Terrorism threat levels

The system of threat levels was created to keep you informed about the level of threat the UK faces from terrorism at any given time. This threat level goes up or down whenever information about terrorism indicates an attack is more or less likely. Find out what the threat level is now.

The current threat level

The terrorism threat level is currently set at 'substantial' from international terrorism and Irish-related terrorism.

That means the government believes a terrorist attack is a 'strong possibility' from both international terrorism and Irish-related terrorism.

The threat levels

The threat level indicates how likely it is that there will be a terrorist attack in the UK or against its citizens or interests abroad.

There are five levels of threat, which are listed below from the highest to the lowest:

  • critical - an attack is expected imminently
  • severe - an attack is highly likely
  • substantial - an attack is a strong possibility
  • moderate - an attack is possible but not likely
  • low - an attack is unlikely

Setting the threat level

The national threat level is set by the Security Service (MI5) and the Joint Terrorism Analysis Centre. It is based on information gathered by intelligence services and the police about known or suspected terrorist plots.

If a plot is believed to be near completion, the threat level could be raised. If a known plot has been stopped, and the plotters arrested, the threat level may be dropped.

Threat levels do not have an expiry date, and can be changed at any time as the information available to security agents changes.

What should you do?

While it can be frightening when the threat level is raised, it is very unlikely that you’ll be caught up in an actual attack. Unless you’re told otherwise, you should go about business as usual and not be intimidated.

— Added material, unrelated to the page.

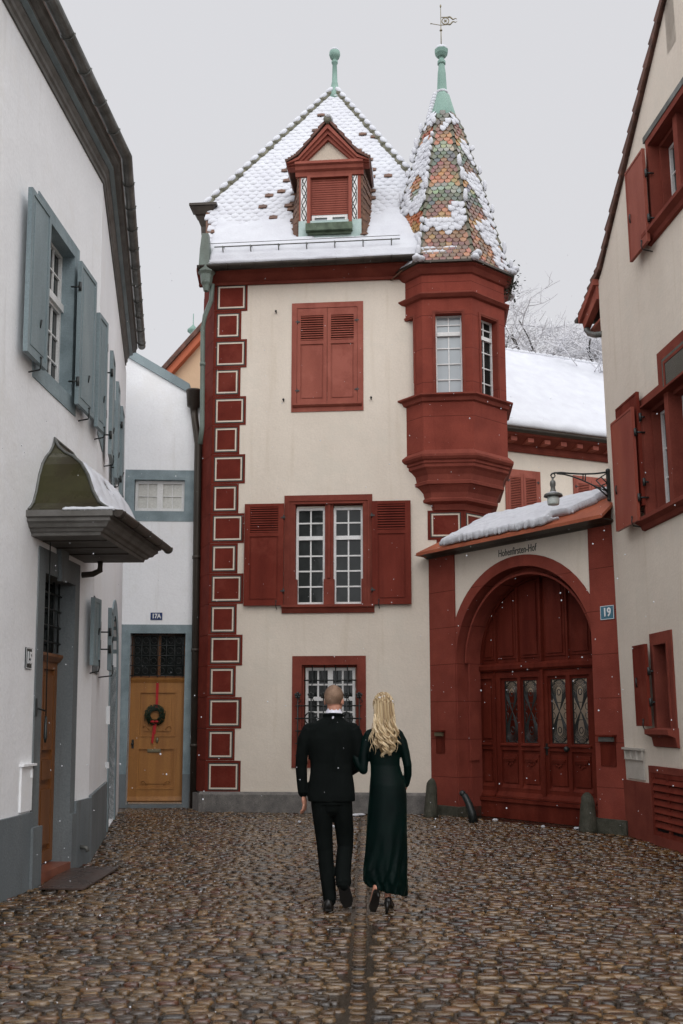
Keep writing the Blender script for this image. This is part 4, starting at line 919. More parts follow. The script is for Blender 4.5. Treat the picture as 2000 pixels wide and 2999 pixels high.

At the same time, though, it’s important not to become complacent.

You should always remain alert, look out for suspicious abandoned bags on public transport or in other crowded places. Make sure that you let the police know if you see any signs of terrorist activity.

What to do if an attack is underway

If you're at the scene of a terrorist bomb or other attack, it is crucial that you do what the emergency services tell you to.

If an attack happens and no emergency services have been called, dial 999 immediately.

If you're not at the scene but feel you or someone you know may be affected: Go in, Stay in and Tune in. Go indoors, stay there, and tune in to local radio and TV, which will give information and advice.

Reporting suspected terrorism

If you suspect somebody you know may be involved in terrorism in any way, you should report it to people who can help.

You can:

  • call 999 in an emergency
  • call the police counter-terrorism hotline on 0800 789 321
  • contact the Security Service (MI5) directly through their website

You can remain anonymous, and you may save lives.